A global coalition of more than 100 sexual abuse survivors, families and child safety experts have demanded tech companies act now to make sure their platforms are safe for children.

The letter to tech bosses was spearheaded by a survivor who was sexually abused via encrypted messaging app WhatsApp as a 13-year-old and has been signed by 43 survivors of online child sexual abuse and 61 global child safety organisations and academics.

Read the open letter here

It urges companies to engage with survivors to assess the child safety risks of new and current products, including end-to-end encrypted messaging services.

The letter has been sent to executives at tech platforms including Mark Zuckerberg at Meta, Evan Spiegel at Snap, Meredith Whittaker at Signal and Tim Cook at Apple.

Signatories include Phoenix 11, a collective of survivors whose child sexual abuse was recorded and distributed online, and survivors who work directly with the NSPCC as online safety campaigners.

Organisations who signed include The Alliance to Counter Crime Online, Barnardo’s, The Canadian Centre for Child Protection, Collective Shout, ECPAT International, Eurochild and The Network for Children's Rights amongst others.


Frida says:

“As a 13-year-old, I deserved to be safe, and I deserved the right to express myself on the internet. As someone in my early twenties I deserve the right to privacy, the right to know that explicit images and videos of me as a child can’t continue to be shared.

“For myself and millions of other young people at risk of sexual violence online, the right to express ourselves online does not come with the right to be safe and the right to have privacy. It is time for you to take responsibility for upholding the rights and safety of your users.  

The letter continues:

“The pursuit of end-to-end encryption without safeguards will mean offenders can contact, groom and abuse children behind closed doors. In the future, it will be a new technology that puts children at risk. We must not continue down this path.”

Read the full letter

This powerful testimony comes as online grooming crimes against children in the UK have risen by 82% in the last 5 years and there has been a 66% increase in child abuse image offences recorded by UK police over 5 years.

Countries across the globe are currently legislating to protect children from sexual abuse online, including in messaging apps and end-to-end encrypted services.

In the UK, the Online Safety Bill could be passed tomorrow (Tuesday 19th September) in Parliament. Meanwhile in the European Union, charities are coming together this week to support regulation currently being considered to prevent and combat child sexual abuse online.

The coalition says that tackling online abuse needs to be a global effort and tech bosses should not wait for regulation to begin work to make their platforms safer.

It adds that companies must accept upcoming legislation and begin work to ensure their products protect the safety and privacy rights of all users, including child sexual abuse victims and those at risk of grooming.

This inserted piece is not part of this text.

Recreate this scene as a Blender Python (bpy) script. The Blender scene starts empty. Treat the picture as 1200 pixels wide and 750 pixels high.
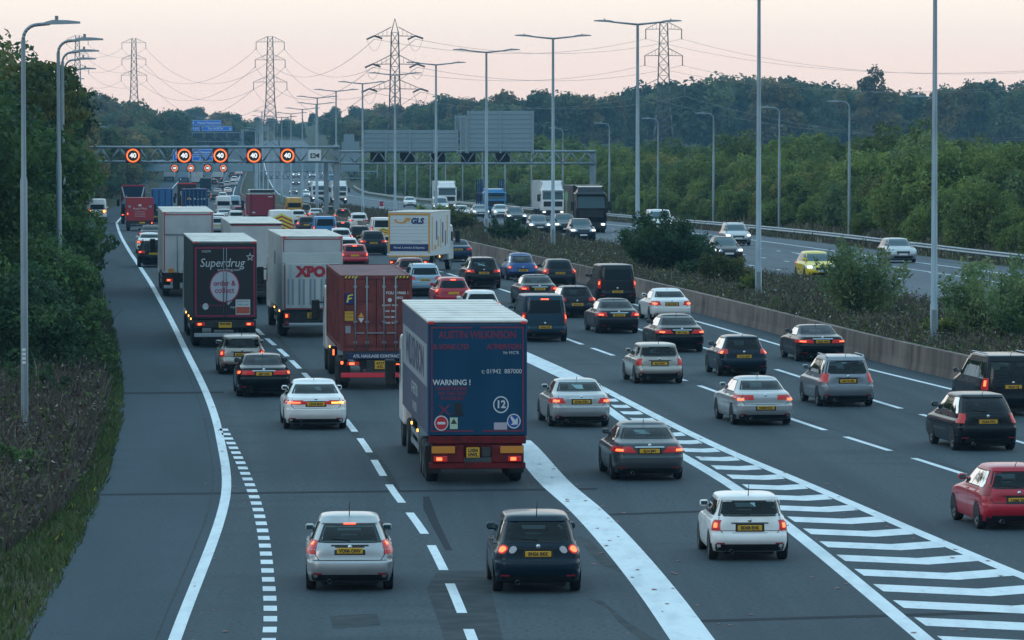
import bpy, math, random
import numpy as np
from mathutils import Vector, Matrix

SC = bpy.context.scene
COL = SC.collection
rng = random.Random(7)
nr = np.random.RandomState(11)

# ---------------------------------------------------------------- camera, sky, sun
CAMH = 9.84
FPX = 5980.0                     # focal length in pixels of a 1200 px wide frame
TILT = math.atan(256.0 / FPX)
cam_d = bpy.data.cameras.new('camera')
cam = bpy.data.objects.new('camera', cam_d)
COL.objects.link(cam)
cam.location = (0, 0, CAMH)
cam.rotation_euler = (math.pi / 2 - TILT, 0, 0)
cam_d.sensor_width = 36
cam_d.lens = 36 * FPX / 1200
cam_d.clip_start = 1
cam_d.clip_end = 20000
SC.camera = cam

W = bpy.data.worlds.new('World')
SC.world = W
W.use_nodes = True
nt = W.node_tree
nt.nodes.clear()
wo = nt.nodes.new('ShaderNodeOutputWorld')
bg = nt.nodes.new('ShaderNodeBackground')
bg2 = nt.nodes.new('ShaderNodeBackground')
add = nt.nodes.new('ShaderNodeAddShader')
sky = nt.nodes.new('ShaderNodeTexSky')
sky.sky_type = 'NISHITA'
sky.sun_disc = False
SUN_EL, SUN_AZ = math.radians(24), math.radians(215)      # compass bearing from +Y, clockwise
sky.sun_elevation = math.radians(6)
sky.sun_rotation = SUN_AZ
tc = nt.nodes.new('ShaderNodeTexCoord')
sep = nt.nodes.new('ShaderNodeSeparateXYZ')
def sky_ramp(stops):
    ramp = nt.nodes.new('ShaderNodeValToRGB')
    ramp.color_ramp.interpolation = 'EASE'
    els = ramp.color_ramp.elements
    while len(els) < len(stops):
        els.new(.5)
    for e, (p, c) in zip(els, stops):
        e.position = p
        e.color = (*c, 1)
    nt.links.new(sep.outputs['Z'], ramp.inputs[0])
    return ramp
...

The letter, signed by representatives from 24 countries, sets out three key recommendations that technology companies could implement now to show their commitment to keeping all children safe online, including:

  1. Seeking out the perspectives of users whose rights and safety have been eroded by their products
  2. Committing to not pursuing products or services that harm users unless there are stringent safeguards, informed by the perspectives of survivors, in place first. This includes the rollout of end-to-end encryption
  3. Producing and publishing impact assessments which identify who will be adversely impacted by product decisions and what mitigations are in place to uphold their rights and safety.

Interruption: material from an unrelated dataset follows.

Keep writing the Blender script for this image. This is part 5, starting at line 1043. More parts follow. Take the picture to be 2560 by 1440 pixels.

Sir Peter Wanless, CEO at the NSPCC, said:

“Frida has shown incredible strength in sharing her story and standing up for thousands of victims and survivors who have experienced abuse and exploitation online.

“We need a global effort to ensure young people like Frida have their safety and privacy rights respected, including within end-to-end encrypted messaging services.

“It is crucial that legislators use the opportunities they have to give children the protections they deserve online. Meanwhile, tech companies need to be getting ahead of legislation and act now to make their products safe for all users who rely on their services, including children and abuse victims.”